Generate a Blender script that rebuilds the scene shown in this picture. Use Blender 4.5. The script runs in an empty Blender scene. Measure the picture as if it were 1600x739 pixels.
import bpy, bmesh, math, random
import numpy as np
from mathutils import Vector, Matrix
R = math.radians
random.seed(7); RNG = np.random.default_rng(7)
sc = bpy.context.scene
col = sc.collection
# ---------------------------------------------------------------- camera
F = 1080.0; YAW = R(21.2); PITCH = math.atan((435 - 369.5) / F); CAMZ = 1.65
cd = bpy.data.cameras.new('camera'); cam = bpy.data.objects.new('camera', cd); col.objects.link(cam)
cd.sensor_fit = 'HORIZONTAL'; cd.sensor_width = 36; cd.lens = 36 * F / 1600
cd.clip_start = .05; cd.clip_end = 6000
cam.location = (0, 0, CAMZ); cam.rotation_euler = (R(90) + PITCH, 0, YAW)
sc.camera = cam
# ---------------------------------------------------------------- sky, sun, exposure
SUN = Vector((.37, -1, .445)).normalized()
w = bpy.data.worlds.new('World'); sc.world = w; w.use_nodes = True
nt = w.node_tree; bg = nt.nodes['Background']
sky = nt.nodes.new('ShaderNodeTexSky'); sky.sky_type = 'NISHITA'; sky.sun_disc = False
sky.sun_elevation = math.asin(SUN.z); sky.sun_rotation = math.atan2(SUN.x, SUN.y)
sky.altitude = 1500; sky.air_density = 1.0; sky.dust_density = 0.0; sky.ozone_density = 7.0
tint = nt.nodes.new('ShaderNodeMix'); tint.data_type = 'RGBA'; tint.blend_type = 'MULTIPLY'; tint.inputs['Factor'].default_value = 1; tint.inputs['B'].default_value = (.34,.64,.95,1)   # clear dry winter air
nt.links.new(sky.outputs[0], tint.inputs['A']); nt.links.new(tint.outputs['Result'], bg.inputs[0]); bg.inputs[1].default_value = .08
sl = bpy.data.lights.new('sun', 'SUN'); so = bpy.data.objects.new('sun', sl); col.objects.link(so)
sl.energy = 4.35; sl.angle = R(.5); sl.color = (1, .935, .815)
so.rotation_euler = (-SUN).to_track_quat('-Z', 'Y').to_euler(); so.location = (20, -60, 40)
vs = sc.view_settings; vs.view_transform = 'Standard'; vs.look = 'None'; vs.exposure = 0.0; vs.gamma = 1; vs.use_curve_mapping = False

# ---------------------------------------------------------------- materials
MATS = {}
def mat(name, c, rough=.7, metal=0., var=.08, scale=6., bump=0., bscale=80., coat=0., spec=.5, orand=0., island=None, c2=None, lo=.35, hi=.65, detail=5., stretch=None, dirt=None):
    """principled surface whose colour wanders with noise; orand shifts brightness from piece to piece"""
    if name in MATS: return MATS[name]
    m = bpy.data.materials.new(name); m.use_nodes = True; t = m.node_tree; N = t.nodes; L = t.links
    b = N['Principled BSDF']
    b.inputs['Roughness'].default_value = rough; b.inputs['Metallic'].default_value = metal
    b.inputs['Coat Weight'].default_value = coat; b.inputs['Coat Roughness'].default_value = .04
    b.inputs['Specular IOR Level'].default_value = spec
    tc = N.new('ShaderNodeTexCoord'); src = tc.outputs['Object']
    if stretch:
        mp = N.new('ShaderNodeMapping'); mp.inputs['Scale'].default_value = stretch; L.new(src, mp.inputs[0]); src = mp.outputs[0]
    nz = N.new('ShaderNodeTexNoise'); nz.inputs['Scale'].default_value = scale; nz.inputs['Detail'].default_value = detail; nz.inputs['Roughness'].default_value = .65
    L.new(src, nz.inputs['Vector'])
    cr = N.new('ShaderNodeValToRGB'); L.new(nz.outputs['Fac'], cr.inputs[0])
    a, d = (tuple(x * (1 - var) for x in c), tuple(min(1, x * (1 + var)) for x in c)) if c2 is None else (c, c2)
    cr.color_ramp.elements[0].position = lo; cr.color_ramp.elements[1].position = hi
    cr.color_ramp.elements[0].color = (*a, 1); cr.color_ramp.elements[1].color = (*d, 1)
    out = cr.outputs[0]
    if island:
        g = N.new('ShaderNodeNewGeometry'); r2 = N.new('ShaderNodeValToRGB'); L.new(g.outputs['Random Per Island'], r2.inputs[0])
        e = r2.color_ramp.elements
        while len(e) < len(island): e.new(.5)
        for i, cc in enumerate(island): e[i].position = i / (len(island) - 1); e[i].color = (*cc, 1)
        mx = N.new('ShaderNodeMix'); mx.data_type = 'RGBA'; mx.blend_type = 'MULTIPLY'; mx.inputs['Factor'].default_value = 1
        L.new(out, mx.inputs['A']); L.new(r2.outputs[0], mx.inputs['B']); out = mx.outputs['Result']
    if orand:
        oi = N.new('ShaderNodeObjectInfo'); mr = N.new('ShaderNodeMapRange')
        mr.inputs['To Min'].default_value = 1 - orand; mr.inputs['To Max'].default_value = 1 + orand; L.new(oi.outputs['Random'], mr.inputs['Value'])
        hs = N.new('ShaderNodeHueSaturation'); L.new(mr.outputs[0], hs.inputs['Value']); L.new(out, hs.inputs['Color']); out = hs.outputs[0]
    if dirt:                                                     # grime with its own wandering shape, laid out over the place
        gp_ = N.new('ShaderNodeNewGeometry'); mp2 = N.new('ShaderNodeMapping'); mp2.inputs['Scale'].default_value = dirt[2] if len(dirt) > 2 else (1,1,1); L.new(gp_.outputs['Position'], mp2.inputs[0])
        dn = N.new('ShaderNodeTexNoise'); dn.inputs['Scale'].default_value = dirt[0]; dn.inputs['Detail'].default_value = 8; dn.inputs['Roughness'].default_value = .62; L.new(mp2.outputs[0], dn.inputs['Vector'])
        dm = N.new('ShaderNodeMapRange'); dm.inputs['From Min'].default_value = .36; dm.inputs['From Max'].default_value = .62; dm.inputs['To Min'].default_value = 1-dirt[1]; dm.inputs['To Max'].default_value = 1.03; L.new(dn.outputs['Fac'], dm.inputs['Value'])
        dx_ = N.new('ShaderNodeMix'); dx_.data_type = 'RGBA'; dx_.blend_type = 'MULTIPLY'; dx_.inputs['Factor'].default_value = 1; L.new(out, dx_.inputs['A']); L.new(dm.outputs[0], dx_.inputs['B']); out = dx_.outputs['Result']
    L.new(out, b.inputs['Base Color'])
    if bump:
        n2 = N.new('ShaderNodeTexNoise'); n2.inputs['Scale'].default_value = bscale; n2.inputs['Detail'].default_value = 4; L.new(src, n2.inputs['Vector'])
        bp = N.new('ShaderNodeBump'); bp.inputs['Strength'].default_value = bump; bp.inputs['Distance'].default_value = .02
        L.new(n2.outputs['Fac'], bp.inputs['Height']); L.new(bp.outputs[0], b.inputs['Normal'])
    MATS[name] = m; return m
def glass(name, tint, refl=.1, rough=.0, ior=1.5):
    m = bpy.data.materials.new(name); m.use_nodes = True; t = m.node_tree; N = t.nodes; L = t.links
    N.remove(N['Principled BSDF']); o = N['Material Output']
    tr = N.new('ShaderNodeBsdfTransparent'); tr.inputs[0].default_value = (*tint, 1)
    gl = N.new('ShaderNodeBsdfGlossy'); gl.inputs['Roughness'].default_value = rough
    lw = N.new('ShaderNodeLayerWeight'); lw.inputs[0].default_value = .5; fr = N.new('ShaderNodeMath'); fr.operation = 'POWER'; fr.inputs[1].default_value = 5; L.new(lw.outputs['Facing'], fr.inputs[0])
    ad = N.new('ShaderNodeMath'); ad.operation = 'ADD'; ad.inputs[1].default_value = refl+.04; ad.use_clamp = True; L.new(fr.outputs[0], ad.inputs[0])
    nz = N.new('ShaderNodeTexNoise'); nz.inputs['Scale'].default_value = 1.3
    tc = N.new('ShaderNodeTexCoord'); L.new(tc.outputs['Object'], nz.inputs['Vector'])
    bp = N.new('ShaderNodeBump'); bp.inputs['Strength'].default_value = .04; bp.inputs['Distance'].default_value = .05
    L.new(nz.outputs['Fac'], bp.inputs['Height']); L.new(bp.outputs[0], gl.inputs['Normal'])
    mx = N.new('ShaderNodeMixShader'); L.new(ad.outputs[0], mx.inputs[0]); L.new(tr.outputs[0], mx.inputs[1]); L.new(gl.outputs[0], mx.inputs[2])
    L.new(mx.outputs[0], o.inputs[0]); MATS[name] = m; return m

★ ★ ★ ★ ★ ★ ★

What is needed:
Everything from the first line above up to and including the line that contains "vs = sc.view_settings;" should be printed exactly; please print only that.

Written answer:
Generate a Blender script that rebuilds the scene shown in this picture. Use Blender 4.5. The script runs in an empty Blender scene. Measure the picture as if it were 1600x739 pixels.
import bpy, bmesh, math, random
import numpy as np
from mathutils import Vector, Matrix
R = math.radians
random.seed(7); RNG = np.random.default_rng(7)
sc = bpy.context.scene
col = sc.collection
# ---------------------------------------------------------------- camera
F = 1080.0; YAW = R(21.2); PITCH = math.atan((435 - 369.5) / F); CAMZ = 1.65
cd = bpy.data.cameras.new('camera'); cam = bpy.data.objects.new('camera', cd); col.objects.link(cam)
cd.sensor_fit = 'HORIZONTAL'; cd.sensor_width = 36; cd.lens = 36 * F / 1600
cd.clip_start = .05; cd.clip_end = 6000
cam.location = (0, 0, CAMZ); cam.rotation_euler = (R(90) + PITCH, 0, YAW)
sc.camera = cam
# ---------------------------------------------------------------- sky, sun, exposure
SUN = Vector((.37, -1, .445)).normalized()
w = bpy.data.worlds.new('World'); sc.world = w; w.use_nodes = True
nt = w.node_tree; bg = nt.nodes['Background']
sky = nt.nodes.new('ShaderNodeTexSky'); sky.sky_type = 'NISHITA'; sky.sun_disc = False
sky.sun_elevation = math.asin(SUN.z); sky.sun_rotation = math.atan2(SUN.x, SUN.y)
sky.altitude = 1500; sky.air_density = 1.0; sky.dust_density = 0.0; sky.ozone_density = 7.0
tint = nt.nodes.new('ShaderNodeMix'); tint.data_type = 'RGBA'; tint.blend_type = 'MULTIPLY'; tint.inputs['Factor'].default_value = 1; tint.inputs['B'].default_value = (.34,.64,.95,1)   # clear dry winter air
nt.links.new(sky.outputs[0], tint.inputs['A']); nt.links.new(tint.outputs['Result'], bg.inputs[0]); bg.inputs[1].default_value = .08
sl = bpy.data.lights.new('sun', 'SUN'); so = bpy.data.objects.new('sun', sl); col.objects.link(so)
sl.energy = 4.35; sl.angle = R(.5); sl.color = (1, .935, .815)
so.rotation_euler = (-SUN).to_track_quat('-Z', 'Y').to_euler(); so.location = (20, -60, 40)
vs = sc.view_settings; vs.view_transform = 'Standard'; vs.look = 'None'; vs.exposure = 0.0; vs.gamma = 1; vs.use_curve_mapping = False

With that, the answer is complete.